Currency with 3+ decimals in words

Solution 1:

I would read €65.375 aloud as "sixty-five euros, thirty-seven cents and five tenths of a cent".

It is hard to find authoritative references in writing for how a figure should be read. But it is an established form when writing sums in legal documents - for example:

... there shall be paid unto the said Matthew and Peter, or either of them, the sum of one cent and seven-tenths of a cent per page for each and every page of said work so printed and published by them or either of them, ...
Report Made to the Hon. John Forsyth, Secretary of State of the United States ...

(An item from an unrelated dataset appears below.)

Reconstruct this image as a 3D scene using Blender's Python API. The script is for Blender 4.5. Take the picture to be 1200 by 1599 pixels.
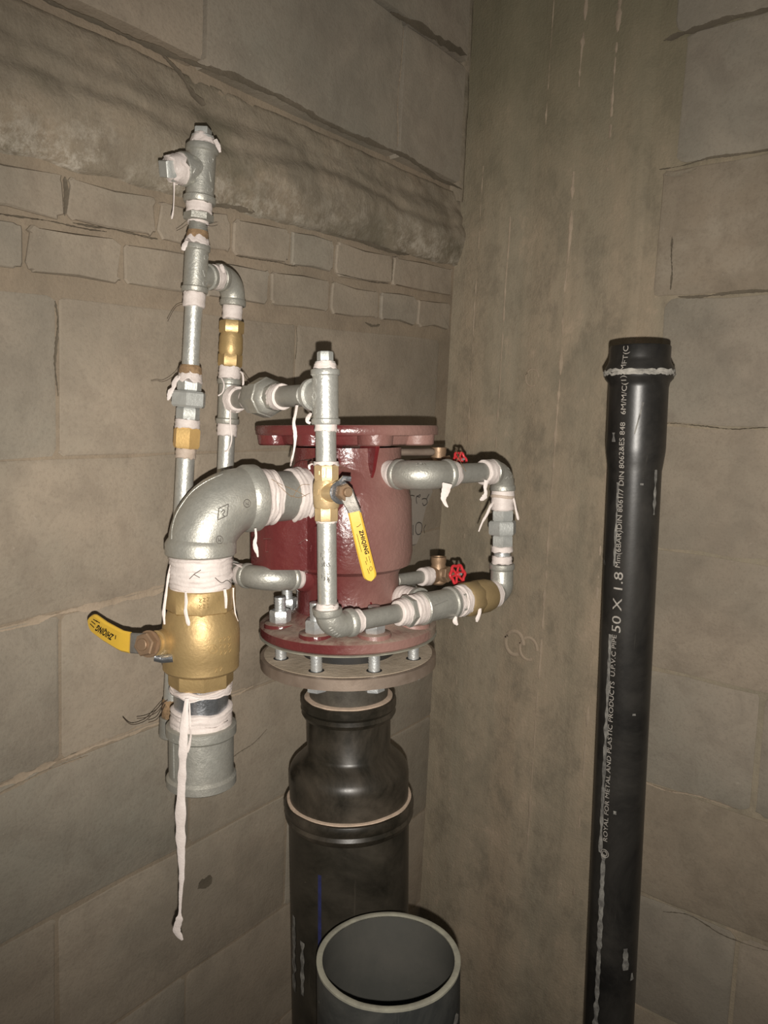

the gold coins of Croat Britain, Portugal, and Brazil, of not less than twenty-two carats fine, at the rate of ninety- four cents and eight tenths of a cent per pennyweight ;
A Dictionary Practical, Theoretical and Historical of Commerce and ...

Solution 2:

If you're using the comma where we in England would use a decimal point, we'd say, "Sixty-five point three seven five euros per hour. This would represent the figure of €65.375/hour.

Solution 3:

You can also say sixty five euros and thirty seven point five, or thirty seven and a half, cents. In general, the value is just a number. You can say sixty five point three seven five euros, or six thousand five hundred and thirty seven and a half cents. If you always want the number of cents to be less than 100, and the number of euros an integer, then for example 65.76543 euros is sixty five euros and seventy six point five four three cents.

You can also say it any way you would express a fractional number. You could say seventy six and five hundred and forty three thousandths of a cent, etc.

Solution 4:

There used to be a country whose currency actually did have three decimal places: Cyprus.

After decimalisation of the Cyprus Pound in 1955, it was divided into 1000 mils. (This was simplified in 1983 to 100 cents before Cyprus joined the euro in 2008.) £3.456 was read as "Three pounds, four hundred and fifty-six mils".

The only other currency I know of where there were subdivisions of a "cent" is the Pound Sterling, where prior to 1971 a penny was subdivided into four farthings and from 1971 to 1984 into two halfpennies. However those fractions were actually represented as fractions like ¾ and ½, and were read as "x pence three-farthing" or "x-and-a-half pence".